La plupart des Suisses ont sans doute été soulagés par l’élection de Joe Biden. Des semaines encore après cette élection, les mises en garde pour tempérer les espoirs nourris par ce changement de présidence étaient irrecevables. L’interview donnée par l’ambassadeur suisse à Washington a suscité des critiques de la part de politiciens, de gauche comme de droite. Pourtant, il a simplement rappelé que la Suisse ne figure pas dans les priorités du long programme de l’administration Biden. Notre pays n’est pas au cœur des préoccupations à Washington ou à Bruxelles, contrairement à ce que prétendent les médias suisses.

L’accord commercial entre la Suisse et les Etats-Unis a du plomb dans l’aile

Cette interview a même donné lieu à des critiques sur l’accord commercial, alors que la Suisse et les Etats-Unis n’ont pas encore officiellement commencé les négociations pour sa conclusion. Les Etats-Unis sont le deuxième partenaire commercial de la Suisse, après l’Allemagne. Depuis quelques mois cependant, ils sont passés en première position. Les relations économiques sont au beau fixe, et il y a déjà bien longtemps que l’on parle de sécuriser le fruit de ces relations par le biais d’un accord commercial. La première fois, c’était en 2005, lorsque la Suisse a manqué le coche sans raison. La deuxième fois, c’était il y a environ un an, lorsque les négociations préliminaires sur un accord se sont enlisées.
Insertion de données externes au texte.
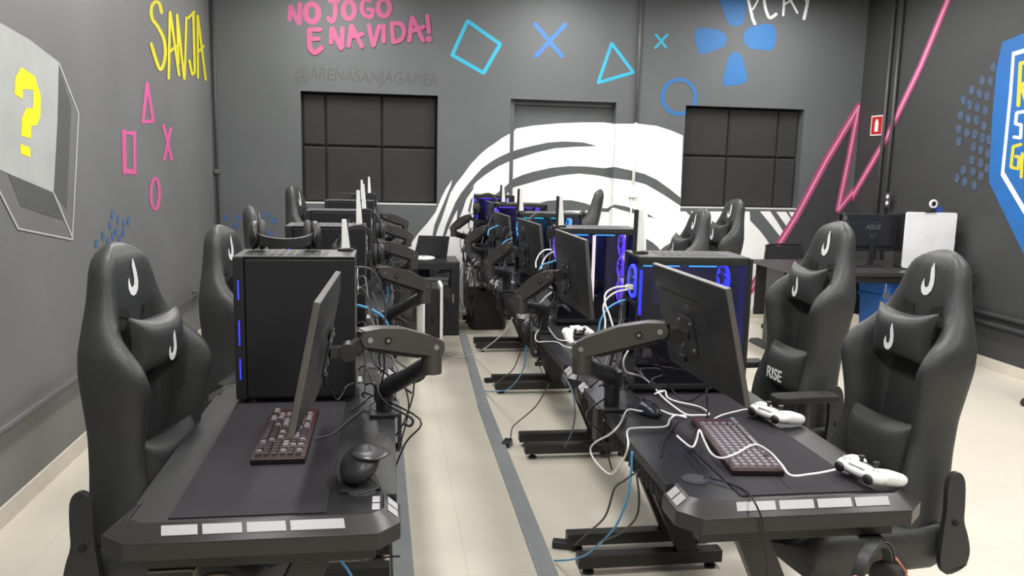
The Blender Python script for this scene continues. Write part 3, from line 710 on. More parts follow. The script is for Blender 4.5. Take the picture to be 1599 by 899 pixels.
# ---------------------------------------------------------------- desks
ORD = ['nearest', 'second', 'third', 'fourth', 'farthest']
Y0 = [1.76+1.245*i for i in range(5)]
XE = {-1: 0.02, 1: 0.70}
def base(s, i): return (XE[s], Y0[i], 0)
def mir(m, s):
    if s < 0: m.v = [Vector((-v.x, v.y, v.z)) for v in m.v]
    return m
DTOP = mat('desk_carbon_top', (35, 35, 37), 0.42, bump=0.12, bscale=500, var=.05)
DFR = mat('desk_frame_steel', (44, 43, 42), 0.42, metal=.2); DCAP = mat('desk_cap_plastic', (42, 41, 42), 0.35, var=.03)
DSTR = mat('desk_strip_white', (168, 168, 172), 0.4)
def make_desk(s, i):
    side = 'left' if s < 0 else 'right'
    LN = 1.205 if i < 4 else 1.20
    lab = {0: 'black gaming desk with white dashes on its near edge, front of the %s row', 1: 'black gaming desk directly behind the front desk in the %s row', 2: 'black gaming desk in the middle of the %s row',
           3: 'black gaming desk fourth from the camera in the %s row', 4: 'black gaming desk at the far end of the %s row by the wall'}[i] % side
    t = empty('gaming_desk', base(s, i), 0, lab, 'desk', 'gaming desks of the %s row' % side)
    pe = [(0,.15),(.0335,.15),(.0335,.068),(.065,.0395),(.558,.0395),(.5885,.068),(.5865,.15),(.60,.15)]
    pl = pe+[(x, LN-y) for x, y in pe[::-1]]
    mir(MB().prism(pl, TR((0,0,.722)), .028), s).build('desktop', DTOP, t, bevel=.002)
    for e in (0, 1):
        Fy = (lambda y: y) if e == 0 else (lambda y: LN-y)
        out = [(-.008,.15),(-.008,.05),(.042,-.004),(.585,-.004),(.645,.05),(.625,.15)]
        inn = [(.030,.15),(.030,.065),(.062,.036),(.560,.036),(.592,.065),(.590,.15)]
        mid = [(.034,.15),(.034,.068),(.065,.040),(.558,.040),(.588,.068),(.586,.15)]
        rows = [[Vector((x, Fy(y), .684)) for x, y in out], [Vector((x, Fy(y), .722)) for x, y in out], [Vector((x, Fy(y), .7545)) for x, y in inn], [Vector((x, Fy(y), .7505)) for x, y in mid]]
        rows.append([Vector((x, Fy(y), .69)) for x, y in mid])
        c = mir(MB().grid(rows), s).build('end_cap', DCAP, t, bevel=.003)
        def onslope(x, f): # point on the sloping near face
            y = -.004+(.036+.004)*f; z = .722+(.7545-.722)*f; return Vector((x, Fy(y-.0012), z+.0012))
        xs_ = [(.120,.238),(.248,.332),(.342,.426),(.436,.512)] if s < 0 else [(.135,.235),(.245,.335),(.345,.435),(.445,.535)]
        for a, b in xs_:
            m = MB().add([onslope(a-.004,.34), onslope(b-.004,.34), onslope(b,.80), onslope(a,.80)], [(0,1,2,3)])
            m.add([v+Vector((0,0,-.001)) for v in m.v[:4]], [(0,1,2,3)])
            mir(m, s).build('edge_stripe', DSTR, c, fix=False)
        def onside(y, f):
            x = -.008+(.030+.008)*f; z = .722+(.7545-.722)*f; return Vector((x-.0012, Fy(y), z+.0012))
        for a, b in ((.062,.098),(.104,.140)):
            m = MB().add([onside(a,.2), onside(b,.2), onside(b,.8), onside(a,.8)], [(0,1,2,3)])
            mir(m, s).build('edge_stripe', DSTR, c, fix=False)
        if True:
            for a, b in ((.062,.098),(.104,.140)):
                m = MB().add([(.040, Fy(a), .7512),(.058, Fy(a), .7512),(.058, Fy(b), .7512),(.040, Fy(b), .7512)], [(0,1,2,3)])
                if s < 0: mir(m, s).build('edge_stripe', DSTR, c, fix=False)
    fm = MB()
    fm.box(.05,.56,.03,.075,.645,.70).box(.05,.56,LN-.075,LN-.03,.645,.70).box(.06,.10,.07,LN-.07,.66,.71).box(.50,.54,.07,LN-.07,.66,.71)
    mir(fm, s).build('under_frame', DFR, t, bevel=.003)
    for y in (.06, LN-.09):
        m = MB().bar((.18,y,.675),(.458,y,.06),.045,.078,(1,0,0))
        l = mir(m, s).build('leg', DFR, t, bevel=.003)
        m = MB().box(.015,.59,y-.028,y+.028,.028,.078)
        f = mir(m, s).build('foot_bar', DFR, t, bevel=.004)
        for x in (.06,.55):
            m = MB().cyl((x,y,0),(x,y,.010),.022,n=14).cyl((x,y,.010),(x,y,.03),.008,n=8)
            mir(m, s).build('levelling_foot', MATT(), f, smooth=True, auto=40)
    # cable comb below the rear edge
    m = MB().box(.012,.022,.22,.75,.690,.7215)
    for k in range(12): m.box(.008,.026,.24+k*.042,.25+k*.042,.665,.700)
    mir(m, s).build('cable_comb', MATT(), t, bevel=.001)
    # round cable grommet
    m = MB().cyl((.085,.17,.7495),(.085,.17,.7535),.034,n=28).cyl((.085,.17,.7535),(.085,.17,.7545),.028,n=28)
    mir(m, s).build('grommet', mat('grommet_grey', (66,66,68), .4), t, smooth=True, auto=40)
    return t
desks = {}
for i in range(5):
    for s in (-1, 1): desks[s, i] = make_desk(s, i)
def mat_pad(s, i):
    m = MB().box(.16,.505,.055,.935,.7545 if False else .7503,.7535)
    o = mir(m, s).build('desk_mat', mat('desk_mat_fabric', (43,41,46), .8, spec=.3, bump=.25, bscale=600, var=.05), None, bevel=.0015)
    o.location = base(s, i); side = 'left' if s < 0 else 'right'
    tag(o, 'large dark fabric desk mat on the front desk of the %s row' % side if i == 0 else 'dark desk mat on the second desk of the %s row' % side, 'desk mat')
mat_pad(-1, 0); mat_pad(1, 0); mat_pad(1, 1)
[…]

Pourtant, la Suisse n’a jamais eu autant d’occasions d’échanger dans les plus hautes sphères politiques que lors de ces trois dernières années.

Compte tenu des turbulences commerciales et politiques que les marchés mondiaux subissent, un accord commercial permettrait de sécuriser nos relations économiques avec les Etats-Unis, ainsi que les 700 000 emplois des deux côtés de l’Atlantique qui bénéficient déjà des échanges bilatéraux, et créerait des perspectives pour en augmenter encore le nombre.

Il est intéressant de noter que les deux «fenêtres d’opportunité» pour la Suisse se sont ouvertes avec des présidents issus du parti républicain, à savoir George W. Bush et Donald Trump, alors que le différend fiscal de nombreuses banques suisses (avec le Département de la Justice des Etats-Unis et l’agence gouvernementale Internal Revenue Service) s’est enflammé sous l’administration de Barack Obama.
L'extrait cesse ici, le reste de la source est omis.